■ WORK INSTRUCTIONS ■
Every line holding the string "pixels" should be gathered.
━━ MATERIAL FOR THIS TASK ━━
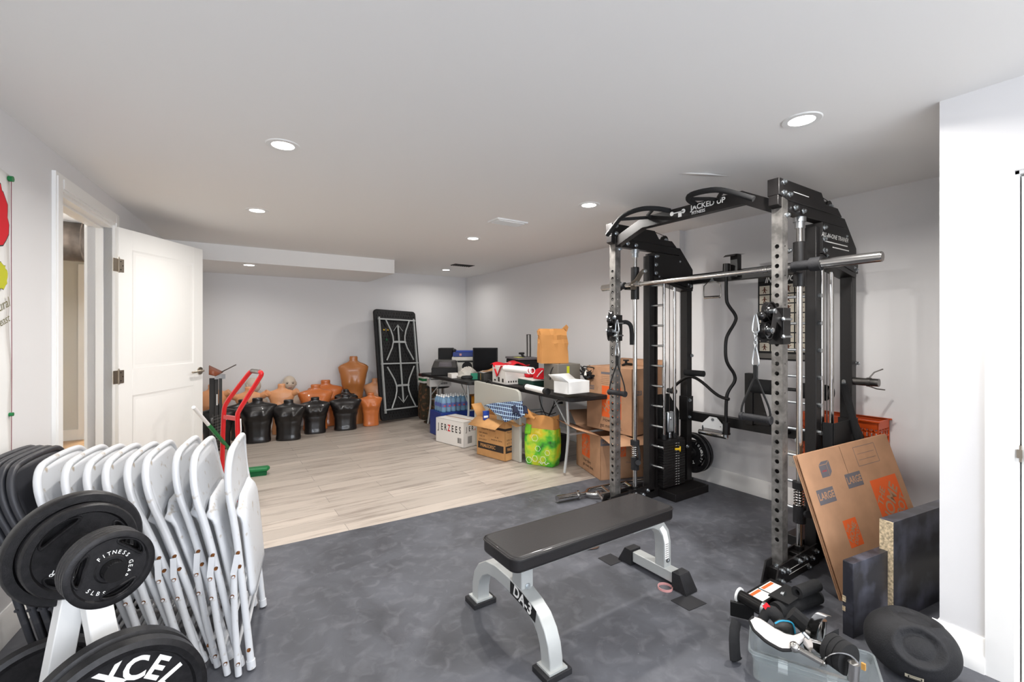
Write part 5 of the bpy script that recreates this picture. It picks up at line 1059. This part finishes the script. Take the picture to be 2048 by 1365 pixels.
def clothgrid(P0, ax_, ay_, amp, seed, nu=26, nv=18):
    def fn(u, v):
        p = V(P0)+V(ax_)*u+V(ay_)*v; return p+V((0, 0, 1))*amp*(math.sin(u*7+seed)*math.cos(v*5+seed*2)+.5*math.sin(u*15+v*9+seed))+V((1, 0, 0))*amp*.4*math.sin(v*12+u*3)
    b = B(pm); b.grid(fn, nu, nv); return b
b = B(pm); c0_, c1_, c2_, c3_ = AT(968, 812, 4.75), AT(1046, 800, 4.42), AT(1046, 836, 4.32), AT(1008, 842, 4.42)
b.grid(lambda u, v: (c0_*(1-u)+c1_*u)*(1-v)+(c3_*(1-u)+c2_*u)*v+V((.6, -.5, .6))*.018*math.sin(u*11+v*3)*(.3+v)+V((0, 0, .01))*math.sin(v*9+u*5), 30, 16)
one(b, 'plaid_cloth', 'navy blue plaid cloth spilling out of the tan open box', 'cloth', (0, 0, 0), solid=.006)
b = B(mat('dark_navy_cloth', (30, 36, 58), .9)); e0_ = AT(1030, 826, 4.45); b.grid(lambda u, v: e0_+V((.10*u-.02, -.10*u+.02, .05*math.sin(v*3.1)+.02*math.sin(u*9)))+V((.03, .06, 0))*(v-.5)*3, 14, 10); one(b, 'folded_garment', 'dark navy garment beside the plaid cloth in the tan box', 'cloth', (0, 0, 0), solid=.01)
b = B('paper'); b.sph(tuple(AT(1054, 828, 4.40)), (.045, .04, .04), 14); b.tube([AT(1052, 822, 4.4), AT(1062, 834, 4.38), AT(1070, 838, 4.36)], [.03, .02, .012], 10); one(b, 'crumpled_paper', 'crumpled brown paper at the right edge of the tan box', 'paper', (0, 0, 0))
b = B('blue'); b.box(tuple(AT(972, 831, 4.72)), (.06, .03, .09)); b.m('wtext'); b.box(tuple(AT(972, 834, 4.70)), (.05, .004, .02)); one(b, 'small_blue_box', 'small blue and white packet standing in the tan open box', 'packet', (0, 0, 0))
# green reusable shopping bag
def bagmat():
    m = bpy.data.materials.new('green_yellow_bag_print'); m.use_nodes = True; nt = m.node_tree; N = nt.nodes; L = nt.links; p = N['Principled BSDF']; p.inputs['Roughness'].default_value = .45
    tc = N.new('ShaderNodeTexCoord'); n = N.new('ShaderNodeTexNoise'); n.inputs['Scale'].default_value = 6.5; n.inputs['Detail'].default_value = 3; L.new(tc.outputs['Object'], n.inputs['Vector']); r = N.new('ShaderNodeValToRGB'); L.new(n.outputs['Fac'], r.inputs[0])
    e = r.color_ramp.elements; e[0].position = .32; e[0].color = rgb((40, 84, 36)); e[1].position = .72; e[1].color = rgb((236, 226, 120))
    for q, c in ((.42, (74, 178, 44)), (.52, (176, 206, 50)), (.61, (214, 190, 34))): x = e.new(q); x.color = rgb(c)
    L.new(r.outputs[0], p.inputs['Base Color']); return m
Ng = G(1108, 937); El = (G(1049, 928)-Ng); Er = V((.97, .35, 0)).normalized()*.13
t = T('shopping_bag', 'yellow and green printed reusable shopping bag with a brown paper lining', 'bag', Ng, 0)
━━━
━━ MATERIAL FOR THIS TASK ━━
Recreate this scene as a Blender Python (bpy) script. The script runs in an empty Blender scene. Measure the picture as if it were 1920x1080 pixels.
━━━
■ FULL ANSWER ■
Write part 5 of the bpy script that recreates this picture. It picks up at line 1059. This part finishes the script. Take the picture to be 2048 by 1365 pixels.
Recreate this scene as a Blender Python (bpy) script. The script runs in an empty Blender scene. Measure the picture as if it were 1920x1080 pixels.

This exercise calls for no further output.